O diretor de hotéis do Sindicato Intermunicipal dos Hotéis, Restaurantes, Bares e Similares de Mato Grosso, Luiz Verdun, explica que a rede hoteleira de Cuiabá cresceu pouco desde que a cidade foi eleita como sede do mundial: havia cerca de 12 000 quartos e agora existem mais de 13 000 unidades. Segundo ele, a capital do Estado não possui demanda que sustente o mercado ao longo do ano. Verdun prevê uma "guerra de tarifas" no período pós-Copa: "O investimento é pesado, rede hoteleira não é barraca de camping que se desmonta após a festa. Muita gente vai quebrar ou terá de transformar os prédios em salas comerciais". O representante do setor também relata que os hotéis não conseguiram vender pacotes de estada com visitação às principais atrações turísticas e que sobram vagas para os dias das partidas Rússia x Coréia do Sul e Bósnia Herzegovina x Nigéria. "O turista reservou apenas um ou dois dias, só para ver o jogo e ir embora", afirma. "A Copa existe em Cuiabá em função da ecologia. Mas não fizeram absolutamente nada no Pantanal e as estradas até lá são péssimas e perigosas. A Chapada dos Guimarães bloqueou pontos de visitação muito populares."
Desde o início do ano, os mato-grossenses de Cuiabá e Várzea Grande convivem com crimes em elevação. Nos quatro primeiros meses, os homicídios aumentaram 45% e os roubos 41% nas duas maiores cidades do Estado, ante o mesmo período do ano passado. Até abril, as cidades somaram 158 assassinatos enquanto em 2013 houve 109 homicídios. Os roubos chegaram à marca de 2851 ante 2021 no ano mesmo período do ano anterior. A cidade terá reforço de tropas federais, mas Secretaria da Segurança Pública faz sigilo sobre a quantidade: “Em momento algum turistas estrangeiros ou nacionais irão correr riscos em solo mato-grossense”.
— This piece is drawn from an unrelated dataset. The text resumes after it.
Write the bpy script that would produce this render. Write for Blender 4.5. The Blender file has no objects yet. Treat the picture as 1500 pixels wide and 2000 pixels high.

Se depois de tantos percalços em dias quentes com temperaturas acima dos 30 graus, os turistas saírem de Cuiabá com uma boa impressão do Brasil, deve ser por causa da simpatia dos cuiabanos e da boa mesa que a região oferece. Essa também é a esperança do governo estadual. Apesar de descrentes, os mato-grossenses ainda têm expectativa de que a cidade melhore. "É um transtorno que estamos passando, mas no futuro será benéfico para a população", disse o corretor de imóveis Clayton Gomes, de 33 anos, morador de Colíder (MT) a 630 quilômetros de Cuiabá.